* _Task prompt_:
All records are to be retyped faithfully and completely.
»»
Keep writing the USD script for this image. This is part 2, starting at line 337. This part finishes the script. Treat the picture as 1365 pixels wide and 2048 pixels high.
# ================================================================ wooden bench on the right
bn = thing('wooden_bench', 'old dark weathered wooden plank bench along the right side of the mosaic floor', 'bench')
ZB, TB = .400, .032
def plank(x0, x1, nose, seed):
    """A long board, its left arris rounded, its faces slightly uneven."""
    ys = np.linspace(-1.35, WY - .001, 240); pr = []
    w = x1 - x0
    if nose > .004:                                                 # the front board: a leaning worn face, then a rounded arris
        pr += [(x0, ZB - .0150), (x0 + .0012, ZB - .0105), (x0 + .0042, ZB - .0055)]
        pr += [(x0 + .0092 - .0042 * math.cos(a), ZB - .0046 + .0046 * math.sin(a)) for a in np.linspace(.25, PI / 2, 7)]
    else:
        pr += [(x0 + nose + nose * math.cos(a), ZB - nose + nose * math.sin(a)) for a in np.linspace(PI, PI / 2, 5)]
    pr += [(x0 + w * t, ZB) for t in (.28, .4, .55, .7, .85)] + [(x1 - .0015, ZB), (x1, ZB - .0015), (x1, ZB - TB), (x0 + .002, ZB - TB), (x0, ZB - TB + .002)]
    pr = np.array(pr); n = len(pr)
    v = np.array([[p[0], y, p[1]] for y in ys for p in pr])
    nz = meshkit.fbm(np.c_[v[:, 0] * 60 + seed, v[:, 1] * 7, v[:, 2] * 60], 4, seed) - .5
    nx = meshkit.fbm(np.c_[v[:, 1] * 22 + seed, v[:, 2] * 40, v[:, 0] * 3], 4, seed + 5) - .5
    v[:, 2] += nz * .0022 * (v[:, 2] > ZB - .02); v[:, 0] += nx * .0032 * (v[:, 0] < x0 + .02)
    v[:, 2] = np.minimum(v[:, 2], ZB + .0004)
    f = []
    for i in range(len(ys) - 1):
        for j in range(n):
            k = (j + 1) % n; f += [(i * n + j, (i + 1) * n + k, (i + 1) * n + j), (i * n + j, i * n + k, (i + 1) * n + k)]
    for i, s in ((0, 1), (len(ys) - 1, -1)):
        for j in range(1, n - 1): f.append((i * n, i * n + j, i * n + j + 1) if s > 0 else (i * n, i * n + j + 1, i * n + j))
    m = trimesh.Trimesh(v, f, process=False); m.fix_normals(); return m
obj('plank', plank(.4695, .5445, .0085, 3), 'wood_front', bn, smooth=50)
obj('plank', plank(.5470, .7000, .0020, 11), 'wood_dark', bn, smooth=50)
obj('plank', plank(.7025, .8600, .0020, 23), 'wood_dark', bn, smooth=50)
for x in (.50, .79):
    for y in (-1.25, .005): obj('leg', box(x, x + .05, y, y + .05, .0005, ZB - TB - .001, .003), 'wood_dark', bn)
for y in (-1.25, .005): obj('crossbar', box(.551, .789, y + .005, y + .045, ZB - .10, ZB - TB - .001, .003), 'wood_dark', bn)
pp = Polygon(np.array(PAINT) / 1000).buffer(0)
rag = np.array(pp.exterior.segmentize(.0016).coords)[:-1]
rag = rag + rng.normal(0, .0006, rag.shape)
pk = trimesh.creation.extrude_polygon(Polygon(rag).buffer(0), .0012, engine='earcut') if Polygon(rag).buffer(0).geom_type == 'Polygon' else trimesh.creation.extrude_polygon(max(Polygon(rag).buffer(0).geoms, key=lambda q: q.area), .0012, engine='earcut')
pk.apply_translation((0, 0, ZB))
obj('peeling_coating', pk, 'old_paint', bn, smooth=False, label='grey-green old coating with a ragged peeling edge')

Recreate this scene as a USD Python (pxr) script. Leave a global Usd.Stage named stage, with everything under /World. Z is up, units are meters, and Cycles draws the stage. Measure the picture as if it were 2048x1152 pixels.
««
* _Task response_:
Keep writing the USD script for this image. This is part 2, starting at line 337. This part finishes the script. Treat the picture as 1365 pixels wide and 2048 pixels high.
# ================================================================ wooden bench on the right
bn = thing('wooden_bench', 'old dark weathered wooden plank bench along the right side of the mosaic floor', 'bench')
ZB, TB = .400, .032
def plank(x0, x1, nose, seed):
    """A long board, its left arris rounded, its faces slightly uneven."""
    ys = np.linspace(-1.35, WY - .001, 240); pr = []
    w = x1 - x0
    if nose > .004:                                                 # the front board: a leaning worn face, then a rounded arris
        pr += [(x0, ZB - .0150), (x0 + .0012, ZB - .0105), (x0 + .0042, ZB - .0055)]
        pr += [(x0 + .0092 - .0042 * math.cos(a), ZB - .0046 + .0046 * math.sin(a)) for a in np.linspace(.25, PI / 2, 7)]
    else:
        pr += [(x0 + nose + nose * math.cos(a), ZB - nose + nose * math.sin(a)) for a in np.linspace(PI, PI / 2, 5)]
    pr += [(x0 + w * t, ZB) for t in (.28, .4, .55, .7, .85)] + [(x1 - .0015, ZB), (x1, ZB - .0015), (x1, ZB - TB), (x0 + .002, ZB - TB), (x0, ZB - TB + .002)]
    pr = np.array(pr); n = len(pr)
    v = np.array([[p[0], y, p[1]] for y in ys for p in pr])
    nz = meshkit.fbm(np.c_[v[:, 0] * 60 + seed, v[:, 1] * 7, v[:, 2] * 60], 4, seed) - .5
    nx = meshkit.fbm(np.c_[v[:, 1] * 22 + seed, v[:, 2] * 40, v[:, 0] * 3], 4, seed + 5) - .5
    v[:, 2] += nz * .0022 * (v[:, 2] > ZB - .02); v[:, 0] += nx * .0032 * (v[:, 0] < x0 + .02)
    v[:, 2] = np.minimum(v[:, 2], ZB + .0004)
    f = []
    for i in range(len(ys) - 1):
        for j in range(n):
            k = (j + 1) % n; f += [(i * n + j, (i + 1) * n + k, (i + 1) * n + j), (i * n + j, i * n + k, (i + 1) * n + k)]
    for i, s in ((0, 1), (len(ys) - 1, -1)):
        for j in range(1, n - 1): f.append((i * n, i * n + j, i * n + j + 1) if s > 0 else (i * n, i * n + j + 1, i * n + j))
    m = trimesh.Trimesh(v, f, process=False); m.fix_normals(); return m
obj('plank', plank(.4695, .5445, .0085, 3), 'wood_front', bn, smooth=50)
obj('plank', plank(.5470, .7000, .0020, 11), 'wood_dark', bn, smooth=50)
obj('plank', plank(.7025, .8600, .0020, 23), 'wood_dark', bn, smooth=50)
for x in (.50, .79):
    for y in (-1.25, .005): obj('leg', box(x, x + .05, y, y + .05, .0005, ZB - TB - .001, .003), 'wood_dark', bn)
for y in (-1.25, .005): obj('crossbar', box(.551, .789, y + .005, y + .045, ZB - .10, ZB - TB - .001, .003), 'wood_dark', bn)
pp = Polygon(np.array(PAINT) / 1000).buffer(0)
rag = np.array(pp.exterior.segmentize(.0016).coords)[:-1]
rag = rag + rng.normal(0, .0006, rag.shape)
pk = trimesh.creation.extrude_polygon(Polygon(rag).buffer(0), .0012, engine='earcut') if Polygon(rag).buffer(0).geom_type == 'Polygon' else trimesh.creation.extrude_polygon(max(Polygon(rag).buffer(0).geoms, key=lambda q: q.area), .0012, engine='earcut')
pk.apply_translation((0, 0, ZB))
obj('peeling_coating', pk, 'old_paint', bn, smooth=False, label='grey-green old coating with a ragged peeling edge')

Recreate this scene as a USD Python (pxr) script. Leave a global Usd.Stage named stage, with everything under /World. Z is up, units are meters, and Cycles draws the stage. Measure the picture as if it were 2048x1152 pixels.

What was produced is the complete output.